> **Records provided**:
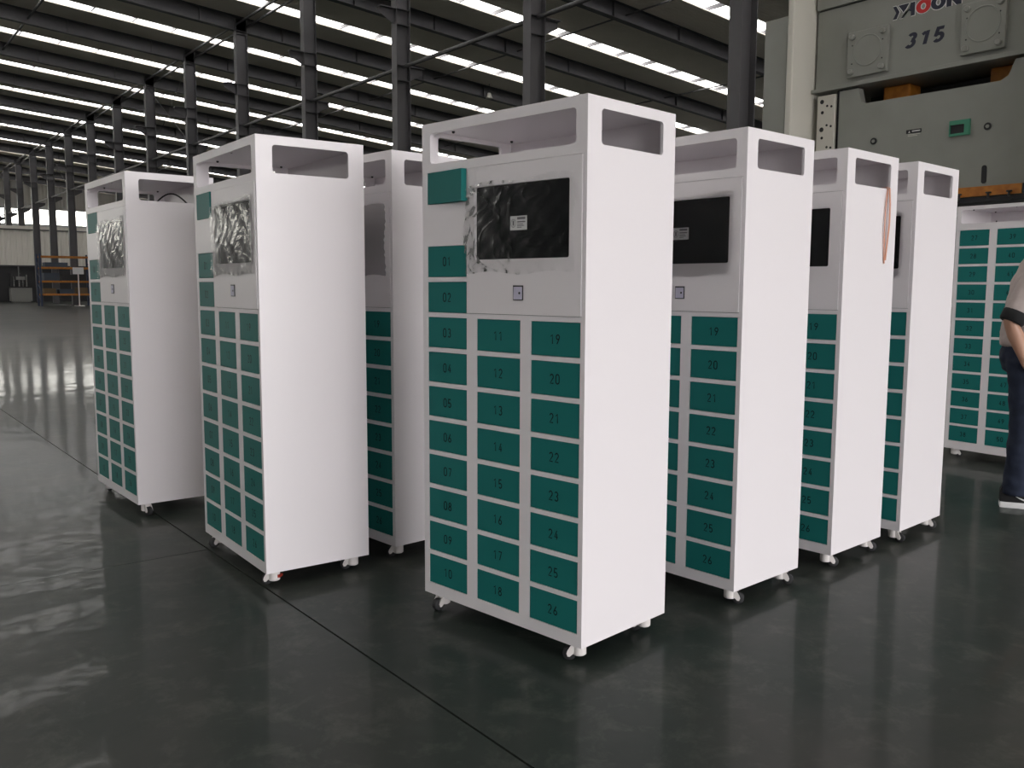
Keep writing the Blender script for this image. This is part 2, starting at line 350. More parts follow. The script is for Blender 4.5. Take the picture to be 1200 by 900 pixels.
* * *
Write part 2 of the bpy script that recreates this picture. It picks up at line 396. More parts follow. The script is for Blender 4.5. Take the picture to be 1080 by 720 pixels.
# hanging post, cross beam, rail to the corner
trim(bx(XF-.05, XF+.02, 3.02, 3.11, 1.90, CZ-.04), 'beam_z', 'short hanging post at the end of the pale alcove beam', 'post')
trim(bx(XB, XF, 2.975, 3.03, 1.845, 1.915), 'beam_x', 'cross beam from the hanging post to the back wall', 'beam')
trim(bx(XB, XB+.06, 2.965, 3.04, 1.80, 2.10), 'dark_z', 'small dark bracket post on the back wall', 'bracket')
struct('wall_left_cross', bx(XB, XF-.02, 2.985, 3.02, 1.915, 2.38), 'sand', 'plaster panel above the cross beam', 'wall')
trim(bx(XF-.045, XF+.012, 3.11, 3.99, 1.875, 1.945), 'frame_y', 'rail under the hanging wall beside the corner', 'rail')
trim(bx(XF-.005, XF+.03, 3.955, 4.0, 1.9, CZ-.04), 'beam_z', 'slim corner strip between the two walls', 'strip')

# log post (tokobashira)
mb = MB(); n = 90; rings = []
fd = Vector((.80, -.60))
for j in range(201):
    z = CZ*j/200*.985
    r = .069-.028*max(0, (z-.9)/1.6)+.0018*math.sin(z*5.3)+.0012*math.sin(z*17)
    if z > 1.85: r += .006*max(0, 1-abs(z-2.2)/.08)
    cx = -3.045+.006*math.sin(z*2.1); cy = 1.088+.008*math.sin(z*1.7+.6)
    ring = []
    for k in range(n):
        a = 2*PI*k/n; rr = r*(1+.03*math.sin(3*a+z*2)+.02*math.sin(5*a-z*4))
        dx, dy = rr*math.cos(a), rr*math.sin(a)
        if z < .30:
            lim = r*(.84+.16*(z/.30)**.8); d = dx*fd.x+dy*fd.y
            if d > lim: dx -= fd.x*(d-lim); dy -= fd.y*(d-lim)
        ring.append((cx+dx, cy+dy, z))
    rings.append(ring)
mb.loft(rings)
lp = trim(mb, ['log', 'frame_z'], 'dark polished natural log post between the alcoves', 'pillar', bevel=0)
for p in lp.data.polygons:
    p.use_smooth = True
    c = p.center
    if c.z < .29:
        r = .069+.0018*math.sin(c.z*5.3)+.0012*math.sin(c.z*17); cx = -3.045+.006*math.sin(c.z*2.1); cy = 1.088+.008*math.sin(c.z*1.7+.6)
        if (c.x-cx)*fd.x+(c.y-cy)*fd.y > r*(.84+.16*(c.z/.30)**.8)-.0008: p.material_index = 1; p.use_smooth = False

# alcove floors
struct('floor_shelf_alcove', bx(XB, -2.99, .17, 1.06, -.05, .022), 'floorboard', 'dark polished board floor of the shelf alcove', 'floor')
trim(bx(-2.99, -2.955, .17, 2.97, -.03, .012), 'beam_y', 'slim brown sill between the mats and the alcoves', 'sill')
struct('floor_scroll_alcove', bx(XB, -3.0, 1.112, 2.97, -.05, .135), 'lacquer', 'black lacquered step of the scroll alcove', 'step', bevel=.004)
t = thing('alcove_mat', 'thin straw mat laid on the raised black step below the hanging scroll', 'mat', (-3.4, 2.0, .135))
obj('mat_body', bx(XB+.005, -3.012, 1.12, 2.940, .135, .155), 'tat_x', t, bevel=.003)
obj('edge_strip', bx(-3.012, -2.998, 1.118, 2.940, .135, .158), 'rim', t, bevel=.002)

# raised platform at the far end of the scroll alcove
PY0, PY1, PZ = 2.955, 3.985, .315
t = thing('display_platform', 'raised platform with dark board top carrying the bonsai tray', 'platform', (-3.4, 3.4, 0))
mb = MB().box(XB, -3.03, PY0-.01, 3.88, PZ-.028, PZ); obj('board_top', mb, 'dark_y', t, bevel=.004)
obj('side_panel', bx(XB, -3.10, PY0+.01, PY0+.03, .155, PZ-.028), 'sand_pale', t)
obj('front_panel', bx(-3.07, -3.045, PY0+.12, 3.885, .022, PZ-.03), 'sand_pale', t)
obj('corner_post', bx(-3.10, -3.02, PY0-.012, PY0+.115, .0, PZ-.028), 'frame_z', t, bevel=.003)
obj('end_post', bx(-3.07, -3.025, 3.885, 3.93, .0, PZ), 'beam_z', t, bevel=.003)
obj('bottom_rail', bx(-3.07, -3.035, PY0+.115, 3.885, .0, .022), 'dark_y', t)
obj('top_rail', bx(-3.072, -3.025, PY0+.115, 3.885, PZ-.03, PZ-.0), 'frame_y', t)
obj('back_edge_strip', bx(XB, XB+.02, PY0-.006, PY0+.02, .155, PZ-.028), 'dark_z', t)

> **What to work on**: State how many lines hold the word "picture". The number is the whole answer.

> **Output of the task**: 2